Although organizational cultures are complex, they can broadly be classified into one of four architypes:

  • Clan: Clan-based cultures are close-knit and family-like, emphasising shared values and organizational citizenship.
  • Hierarchy: Hierarchy-based cultures focus on authority, productivity, processes, and systems, following a top-down approach.
  • Adhocracy: Adhocracies are flexible and responsive, emphasising creativity and personal freedom.
  • Market: Market-orientated cultures are externally focused, with greater emphasis on clients and stakeholders than internal staff.

Similarly, team roles can be classified into one of two thinking styles, namely Adaptive or Innovative. Research suggests that Adaptive thinkers, who are focused on reliability, efficiency, and discipline, are likely to prefer Clan or Hierarchy based cultures, and will show greater levels of person-team fit. In the same way, those with an Innovative thinking style, who are focused on creativity and unorthodox approaches to problem solving, tend to prefer Adhocracies or Market focused cultures.

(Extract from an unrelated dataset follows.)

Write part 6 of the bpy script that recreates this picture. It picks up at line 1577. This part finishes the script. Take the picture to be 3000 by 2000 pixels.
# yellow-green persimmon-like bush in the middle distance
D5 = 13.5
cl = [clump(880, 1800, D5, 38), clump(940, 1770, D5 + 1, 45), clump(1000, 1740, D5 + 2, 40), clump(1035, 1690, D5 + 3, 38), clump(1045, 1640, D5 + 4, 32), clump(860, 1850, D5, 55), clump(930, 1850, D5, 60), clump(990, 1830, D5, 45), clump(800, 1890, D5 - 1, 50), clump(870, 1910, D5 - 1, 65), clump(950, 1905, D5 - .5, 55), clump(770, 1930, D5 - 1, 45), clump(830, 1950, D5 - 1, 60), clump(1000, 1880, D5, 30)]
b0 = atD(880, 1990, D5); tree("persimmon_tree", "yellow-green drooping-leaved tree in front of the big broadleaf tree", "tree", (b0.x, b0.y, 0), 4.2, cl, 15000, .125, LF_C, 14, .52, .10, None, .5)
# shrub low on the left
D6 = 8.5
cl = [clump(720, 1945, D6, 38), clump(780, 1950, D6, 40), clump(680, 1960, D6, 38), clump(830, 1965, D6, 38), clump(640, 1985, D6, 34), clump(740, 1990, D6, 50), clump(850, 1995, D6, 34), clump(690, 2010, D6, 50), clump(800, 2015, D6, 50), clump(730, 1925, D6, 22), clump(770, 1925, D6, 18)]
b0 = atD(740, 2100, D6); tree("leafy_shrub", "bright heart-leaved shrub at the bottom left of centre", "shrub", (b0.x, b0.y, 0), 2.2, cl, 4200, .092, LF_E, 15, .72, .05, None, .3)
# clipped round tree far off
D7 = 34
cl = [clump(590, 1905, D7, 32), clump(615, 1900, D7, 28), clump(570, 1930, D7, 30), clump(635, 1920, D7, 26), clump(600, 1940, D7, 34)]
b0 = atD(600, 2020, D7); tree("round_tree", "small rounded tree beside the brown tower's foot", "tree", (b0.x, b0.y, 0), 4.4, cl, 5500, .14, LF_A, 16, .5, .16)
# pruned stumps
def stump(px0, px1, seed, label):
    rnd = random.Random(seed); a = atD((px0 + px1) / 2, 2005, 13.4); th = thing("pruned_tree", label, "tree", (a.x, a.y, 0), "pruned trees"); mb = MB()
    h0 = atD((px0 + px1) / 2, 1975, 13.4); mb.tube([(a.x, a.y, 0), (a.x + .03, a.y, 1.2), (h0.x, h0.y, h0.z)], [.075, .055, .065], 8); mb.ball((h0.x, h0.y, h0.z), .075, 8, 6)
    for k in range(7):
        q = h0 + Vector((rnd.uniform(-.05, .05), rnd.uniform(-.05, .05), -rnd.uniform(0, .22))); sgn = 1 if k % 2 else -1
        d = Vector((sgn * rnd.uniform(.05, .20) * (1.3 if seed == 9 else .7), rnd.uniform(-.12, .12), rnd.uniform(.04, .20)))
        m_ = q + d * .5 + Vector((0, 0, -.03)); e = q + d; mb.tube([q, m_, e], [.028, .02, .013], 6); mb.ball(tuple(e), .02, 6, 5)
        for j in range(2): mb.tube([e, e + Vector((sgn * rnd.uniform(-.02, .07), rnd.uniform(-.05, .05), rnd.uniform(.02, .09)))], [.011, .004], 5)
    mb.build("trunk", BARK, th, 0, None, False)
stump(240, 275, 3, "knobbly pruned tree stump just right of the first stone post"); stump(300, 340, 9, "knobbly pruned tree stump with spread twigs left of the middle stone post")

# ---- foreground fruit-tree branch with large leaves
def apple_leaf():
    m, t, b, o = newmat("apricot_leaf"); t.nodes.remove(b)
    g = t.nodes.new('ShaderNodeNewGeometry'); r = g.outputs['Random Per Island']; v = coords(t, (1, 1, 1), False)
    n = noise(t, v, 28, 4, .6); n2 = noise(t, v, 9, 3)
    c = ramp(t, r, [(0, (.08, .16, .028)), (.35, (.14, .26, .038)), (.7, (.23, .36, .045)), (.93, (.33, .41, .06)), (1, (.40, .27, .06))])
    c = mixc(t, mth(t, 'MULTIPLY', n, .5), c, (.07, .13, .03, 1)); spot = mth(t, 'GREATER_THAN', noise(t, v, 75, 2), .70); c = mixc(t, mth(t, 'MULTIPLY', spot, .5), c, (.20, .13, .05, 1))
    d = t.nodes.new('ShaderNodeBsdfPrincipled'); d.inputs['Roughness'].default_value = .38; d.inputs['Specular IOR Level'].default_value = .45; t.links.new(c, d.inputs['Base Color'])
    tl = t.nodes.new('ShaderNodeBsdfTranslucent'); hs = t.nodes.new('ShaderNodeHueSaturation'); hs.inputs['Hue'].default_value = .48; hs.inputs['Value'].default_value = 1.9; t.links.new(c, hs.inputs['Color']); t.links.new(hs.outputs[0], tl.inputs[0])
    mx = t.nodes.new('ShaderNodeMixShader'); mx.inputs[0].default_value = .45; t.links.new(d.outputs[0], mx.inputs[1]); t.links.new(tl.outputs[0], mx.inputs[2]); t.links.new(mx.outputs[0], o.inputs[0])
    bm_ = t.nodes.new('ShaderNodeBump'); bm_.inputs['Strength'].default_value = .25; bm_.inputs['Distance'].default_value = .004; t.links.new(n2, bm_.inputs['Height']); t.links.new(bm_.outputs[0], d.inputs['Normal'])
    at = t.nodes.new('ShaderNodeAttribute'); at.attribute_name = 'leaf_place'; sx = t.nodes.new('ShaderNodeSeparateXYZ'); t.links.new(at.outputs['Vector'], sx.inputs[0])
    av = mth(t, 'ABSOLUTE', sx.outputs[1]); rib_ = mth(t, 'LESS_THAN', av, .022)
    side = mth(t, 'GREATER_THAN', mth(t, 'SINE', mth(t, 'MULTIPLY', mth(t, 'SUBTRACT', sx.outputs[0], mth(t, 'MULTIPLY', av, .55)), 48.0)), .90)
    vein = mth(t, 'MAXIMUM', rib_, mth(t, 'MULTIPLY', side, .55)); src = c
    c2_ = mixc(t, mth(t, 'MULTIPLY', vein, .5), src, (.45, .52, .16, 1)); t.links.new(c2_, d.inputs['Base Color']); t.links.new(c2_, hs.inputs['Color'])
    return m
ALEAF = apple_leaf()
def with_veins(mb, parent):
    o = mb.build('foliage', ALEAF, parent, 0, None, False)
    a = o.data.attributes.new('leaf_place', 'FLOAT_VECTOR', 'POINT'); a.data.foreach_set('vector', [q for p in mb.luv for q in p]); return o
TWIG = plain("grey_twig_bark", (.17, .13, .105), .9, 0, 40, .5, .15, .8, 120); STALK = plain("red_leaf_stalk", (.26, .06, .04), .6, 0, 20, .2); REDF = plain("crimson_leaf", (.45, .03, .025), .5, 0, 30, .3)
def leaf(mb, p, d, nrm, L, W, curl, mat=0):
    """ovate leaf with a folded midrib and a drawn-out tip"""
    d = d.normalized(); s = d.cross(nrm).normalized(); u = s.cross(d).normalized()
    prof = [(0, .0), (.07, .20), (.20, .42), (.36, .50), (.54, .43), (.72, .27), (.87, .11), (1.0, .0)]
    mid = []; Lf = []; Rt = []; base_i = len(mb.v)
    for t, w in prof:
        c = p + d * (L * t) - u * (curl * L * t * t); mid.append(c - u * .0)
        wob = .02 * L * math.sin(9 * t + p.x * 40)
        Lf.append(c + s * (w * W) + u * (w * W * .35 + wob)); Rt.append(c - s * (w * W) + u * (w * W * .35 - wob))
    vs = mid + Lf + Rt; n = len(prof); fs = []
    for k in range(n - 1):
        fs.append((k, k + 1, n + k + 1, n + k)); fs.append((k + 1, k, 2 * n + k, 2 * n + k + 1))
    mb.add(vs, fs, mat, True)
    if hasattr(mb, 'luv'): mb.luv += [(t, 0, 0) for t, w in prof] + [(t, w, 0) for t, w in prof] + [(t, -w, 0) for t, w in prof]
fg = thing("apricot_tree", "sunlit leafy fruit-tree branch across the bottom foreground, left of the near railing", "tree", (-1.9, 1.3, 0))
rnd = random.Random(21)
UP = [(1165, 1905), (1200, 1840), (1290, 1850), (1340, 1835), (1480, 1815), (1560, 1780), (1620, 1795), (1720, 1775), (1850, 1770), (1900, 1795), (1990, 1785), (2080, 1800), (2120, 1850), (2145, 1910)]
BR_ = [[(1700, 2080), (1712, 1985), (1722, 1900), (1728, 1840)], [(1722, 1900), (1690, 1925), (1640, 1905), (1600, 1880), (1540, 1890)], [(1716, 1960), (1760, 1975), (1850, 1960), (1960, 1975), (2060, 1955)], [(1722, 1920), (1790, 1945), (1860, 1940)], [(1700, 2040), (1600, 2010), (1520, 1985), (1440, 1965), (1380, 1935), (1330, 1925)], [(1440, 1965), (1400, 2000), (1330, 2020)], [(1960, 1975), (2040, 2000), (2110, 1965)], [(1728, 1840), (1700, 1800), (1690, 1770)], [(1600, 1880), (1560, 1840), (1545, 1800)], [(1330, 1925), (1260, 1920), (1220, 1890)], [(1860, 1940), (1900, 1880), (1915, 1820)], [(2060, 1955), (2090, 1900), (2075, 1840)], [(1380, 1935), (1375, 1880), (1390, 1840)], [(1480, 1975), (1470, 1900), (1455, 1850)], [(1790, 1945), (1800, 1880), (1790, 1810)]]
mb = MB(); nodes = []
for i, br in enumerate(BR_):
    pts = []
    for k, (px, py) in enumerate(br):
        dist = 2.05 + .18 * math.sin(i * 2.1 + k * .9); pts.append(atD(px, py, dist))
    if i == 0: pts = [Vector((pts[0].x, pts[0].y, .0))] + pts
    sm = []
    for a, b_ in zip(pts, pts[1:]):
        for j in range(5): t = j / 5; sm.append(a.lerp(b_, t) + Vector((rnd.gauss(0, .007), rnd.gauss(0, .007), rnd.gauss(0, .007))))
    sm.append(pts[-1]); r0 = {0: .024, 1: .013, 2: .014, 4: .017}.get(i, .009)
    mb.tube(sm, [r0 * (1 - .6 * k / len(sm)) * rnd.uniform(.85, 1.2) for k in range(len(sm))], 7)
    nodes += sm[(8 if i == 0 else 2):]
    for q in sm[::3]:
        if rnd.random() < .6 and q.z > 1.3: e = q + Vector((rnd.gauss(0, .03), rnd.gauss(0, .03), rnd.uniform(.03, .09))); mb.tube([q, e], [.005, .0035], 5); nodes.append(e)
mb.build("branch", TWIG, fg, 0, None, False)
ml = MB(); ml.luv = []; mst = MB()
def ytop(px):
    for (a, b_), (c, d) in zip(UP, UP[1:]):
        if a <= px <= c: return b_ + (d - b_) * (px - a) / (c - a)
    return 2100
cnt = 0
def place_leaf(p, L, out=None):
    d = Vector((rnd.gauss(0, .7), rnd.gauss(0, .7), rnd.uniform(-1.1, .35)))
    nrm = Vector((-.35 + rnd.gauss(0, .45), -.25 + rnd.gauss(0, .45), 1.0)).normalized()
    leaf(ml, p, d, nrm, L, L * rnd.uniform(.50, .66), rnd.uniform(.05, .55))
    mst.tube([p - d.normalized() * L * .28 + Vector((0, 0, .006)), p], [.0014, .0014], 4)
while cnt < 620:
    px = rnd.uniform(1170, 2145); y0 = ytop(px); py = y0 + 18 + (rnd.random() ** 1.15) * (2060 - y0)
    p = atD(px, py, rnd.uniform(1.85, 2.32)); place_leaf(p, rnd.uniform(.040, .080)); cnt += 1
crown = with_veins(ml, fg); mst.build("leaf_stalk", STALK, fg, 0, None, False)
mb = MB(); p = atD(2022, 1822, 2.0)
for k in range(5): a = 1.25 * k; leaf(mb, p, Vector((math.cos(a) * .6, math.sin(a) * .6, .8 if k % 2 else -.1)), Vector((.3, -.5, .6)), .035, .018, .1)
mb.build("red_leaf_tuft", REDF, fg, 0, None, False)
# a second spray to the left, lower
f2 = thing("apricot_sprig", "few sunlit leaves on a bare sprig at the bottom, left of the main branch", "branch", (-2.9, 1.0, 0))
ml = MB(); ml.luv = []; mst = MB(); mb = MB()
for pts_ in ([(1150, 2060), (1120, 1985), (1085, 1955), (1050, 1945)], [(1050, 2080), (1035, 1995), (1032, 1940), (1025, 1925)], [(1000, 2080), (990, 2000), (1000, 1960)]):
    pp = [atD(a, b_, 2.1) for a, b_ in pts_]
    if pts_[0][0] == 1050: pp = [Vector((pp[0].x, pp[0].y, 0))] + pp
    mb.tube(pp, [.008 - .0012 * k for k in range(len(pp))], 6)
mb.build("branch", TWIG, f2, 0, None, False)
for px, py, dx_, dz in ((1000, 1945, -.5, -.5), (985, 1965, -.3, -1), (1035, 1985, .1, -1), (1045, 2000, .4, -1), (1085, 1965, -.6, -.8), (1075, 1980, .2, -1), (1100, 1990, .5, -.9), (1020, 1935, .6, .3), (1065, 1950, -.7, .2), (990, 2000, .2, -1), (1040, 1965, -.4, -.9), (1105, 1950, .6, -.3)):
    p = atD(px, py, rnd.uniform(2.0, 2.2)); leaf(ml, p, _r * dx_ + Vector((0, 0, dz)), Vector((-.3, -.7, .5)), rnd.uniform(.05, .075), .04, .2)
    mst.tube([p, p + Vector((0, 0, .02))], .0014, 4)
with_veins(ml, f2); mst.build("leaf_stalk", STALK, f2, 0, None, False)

By prioritising broad thinking styles during the hiring process, you ensure that the composition of teams moving forward is well suited to the organization itself. This approach is much safer than hiring based on team role explicitly, as a wide range of roles is desirable for optimal team composition.

For example, in organizations which are Hierarchical or Clan focused, looking for employees who are conscientious are likely to emphasise culture-fit, and thus subsequent team-fit. However, in organizations which are Adhocracy or Market focused, looking for employees who are open to new experiences will likely ensure that they will follow the company ethos of flexibility and creativity.

Team building for fostering cooperation and bonding

Approach 3: Avoid Organizational Cloning and Protect Behavioral Diversity

One of the more common criticisms of commercial personality questionnaires is the threat of organizational cloning, i.e., building an organization of nearly identical personalities. Naturally, this would stifle innovation, and as we have previously mentioned, exasperate conflict within teams. In fact, research does suggest that teams with a wider range of team roles tend to outperform less behaviorally diverse teams.

To avoid organizational cloning and ensure proper behavioral diversity, a wide range of distinct personality types must be onboarded into the organization, and by extension, into teams. This is achieved by using personality questionnaires throughout the employee life-cycle, from initial hire to ongoing development. Having these data allow HR teams to ensure that a wide range of team roles are represented organization-wide, rather than a just narrow subset.

Outside of cognitive ability testing, when using personality questionnaires as part of hiring processes, careful consideration should be given to the specific traits which will comprise a final score.

For example, if you decide that employees being ‘agreeable’ isn’t that relevant to in-role performance or culture-fit, then it should not form the basis of any selection decision. What this does is that any subsequent team will necessarily include people who score high, low, and everything in between on agreeableness – thus supporting behavioral diversity. However, if agreeableness is deemed essential to performance and role-fit, then organizations must decide whether the trade-off is worth it, and whether or not the loss of behavioral diversity outweighs the benefits to candidate quality or role-fit.

Team building day

Summary

To maximise the effectiveness of a personality-based team building intervention, you need to be both general and specific. Although you want a wide range of different team roles and / or personality types on your team, you also want them all to have something in common, and that should ideally be overall culture-fit. But other than culture-fit, when hiring and creating teams, variety truly is the spice of life, and the greater the behavioral diversity, the greater the performance and the lower the incidence of harmful conflict.

In conclusion, organizations should embrace the differences between individuals, and aspire to create teams of unique individuals, rather than mere carbon copies of one-another.